Os usos, em minha pesquisa, dos conceitos de fronteira, liminaridade, fluxos consistem na tentativa de pensar nos vários fenômenos de deslocamentos, como é o próprio cordel sobre Lampião que está em um constante movimento do Nordeste para São Paulo e de São Paulo para o Nordeste. A noção de fronteira é primordial, haja vista que utilizo esse conceito em duas dimensões:
- Lampião como homem de fronteira no eterno movimento do seu bando, entre o legal e o ilegal, o heróico e o banditismo. Essa figura histórica extrapola ética, legal e violentamente as fronteiras, embora as simbolize e as determine em aspectos valorativos.
- Idéia de migração de pessoas, autores, idéias e valores, relacionada aos fluxos fronteiriços, migratórios que possibilitam ver a cultura como algo em constante movimento, embora suas formas significativas possam tornar-se duradouras.

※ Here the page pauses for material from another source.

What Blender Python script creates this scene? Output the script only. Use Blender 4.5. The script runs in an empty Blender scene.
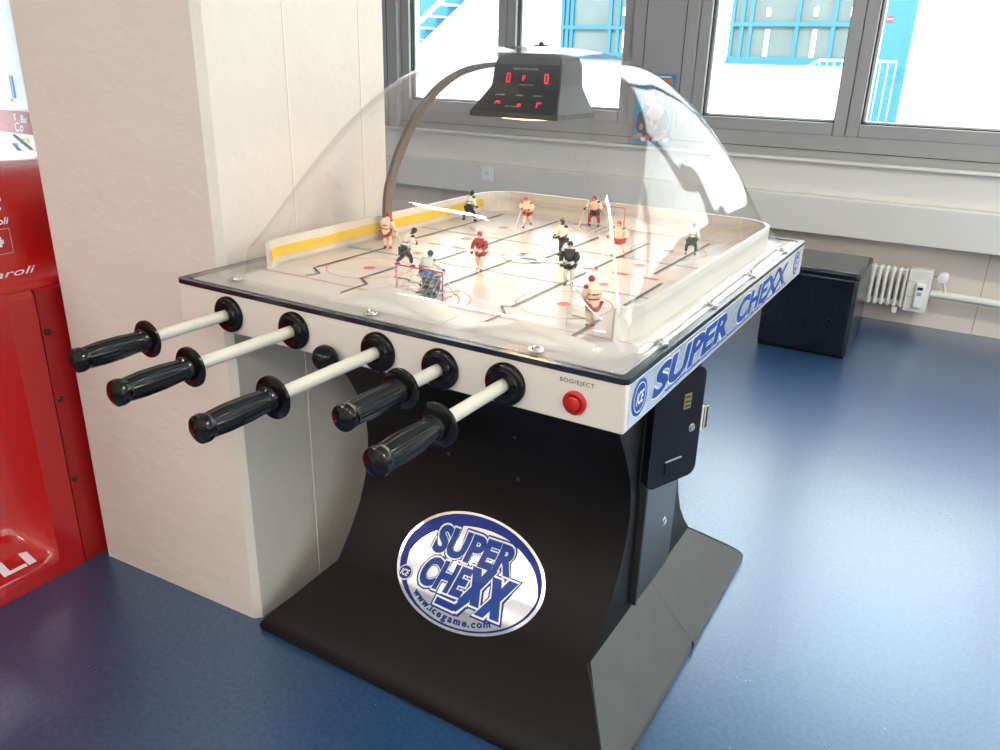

As memórias narradas pelos poetas apresentam geralmente os sentimentos de mudança e permanência dos cordelistas em relação ao Sertão e ao Cangaço. Estas narrativas – em consonância com Todorov – apresentam uma tensão de duas forças: a mudança e ordem, não obedecendo a uma força especificamente, mas se constituindo na tensão entre as duas. No plano das narrativas sobre Lampião, o conflito é uma questão central para indicar as diferentes visões de mundo que acontecem simultaneamente e que são contraditórias dentro da construção das imagens de Lampião pelos cordelistas, como também as disputas de classificação e de memória legítima da vida de Lampião. Há nestes folhetos, a narração dos conflitos entre Lampião e seus adversários e as disputas no plano da interpretação de Lampião que põem à vista as oposições entre os próprios cordelistas.

(...) você vai tremer nas bases ao ver o trabalho que tenho para publicar sobre Lampião. Esse trabalho é resultado de uma pesquisa minuciosa que fiz nas fontes históricas e jornalísticas da época que quiseram criar um bandido e não fatos a partir da realidade. Fizeram com Lampião o mesmo que fizeram com os judeus (...). Hoje em dia não faz sentido falar de Lampião como bandido; apenas como cangaceiro; é o que ele é. O meu trabalho é uma tentativa de mostrar as coisas como elas realmente aconteceram (SENNA, Costa. Entrevista realizada, em maio de 2009, em São Paulo).

(...) Ele era bandido. Desperta tanto fascínio, mais, eu acho, por causa da mídia. Eu gosto da história dele; porque naquela época era tudo muito difícil (...). E ele sobreviver, andando a pé, enganando a polícia, corrompendo a polícia, (...) levando tiro, reinando por quase vinte anos (...). É herói por causa disso, mas foi bandido, sanguinolento. É admirado por ser inovador, inteligente, poeta, costureiro, cozinheiro (...) desperta atenção por ter enganado e se saído bem por quase vinte anos (ACOPIARA, Moreira de. Em entrevista, realizada no dia 2 de maio de 2009, em São Paulo).